子どもの行動が理解できずに、苦しむ親御さんが多くなる時期でもあります。しかし「○○期」というものには必ず始まりと終わりがあることを覚えておいてください。
日々新しいことに接している子どもは、多くのストレスも感じています。
特に思春期を迎えている中学生などは、学校でも家庭でも「うまくいかない」ことがたくさん起こり、かつ心的な傷を負いやすい時期でもあります。
そんな時に相談できる窓口は、「子ども110番」です。
子ども110番で相談できる内容としては、いじめ、仲間はずれ、男女交際などの友達関係から、「学校に行きたくない」などの学校にまつわること、また両親の離婚や兄弟姉妹とのトラブルなどの家庭環境のことも相談できます。
【青年期(18~24歳)】
心身ともに大きく変容する不安定な時期でもある思春期を過ぎると、青年期が訪れます。
青年期には意識は外に向き、自分の将来や職業について考えたり、社会に対して自分はどのように貢献できるかを模索したりするようになり、大人へと羽ばたいていく時期です。
【特に気をつけたい2つの時期】
先ほども述べたように、モンテッソーリの分類では、発達は4つの時期に分かれています。その中でも特に気をつけたい時期が「幼年期」と「思春期」の2つの時期で、それらを「変容期」と呼びます。

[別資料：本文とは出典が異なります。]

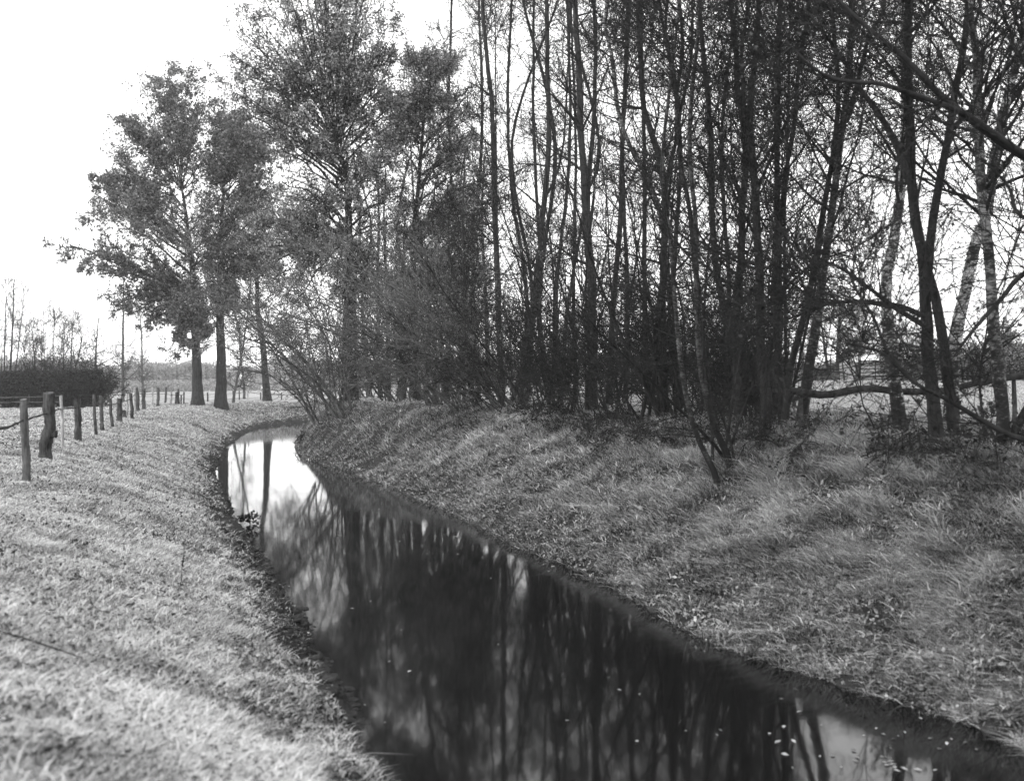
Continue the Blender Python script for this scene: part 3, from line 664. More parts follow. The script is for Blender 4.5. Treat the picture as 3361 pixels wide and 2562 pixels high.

変容期はかなり精神面での変化が激しく、成長に関して親が気を使わなければならない時期とされています。
この「変容期」と呼ばれる時代にどのように子どもと関わっていくか、なぜ「反抗期」「イヤイヤ期」が起きてしまうのか、などのメカニズムを知ることが、モンテッソーリ教育を理解する上でも非常に大切となってきます。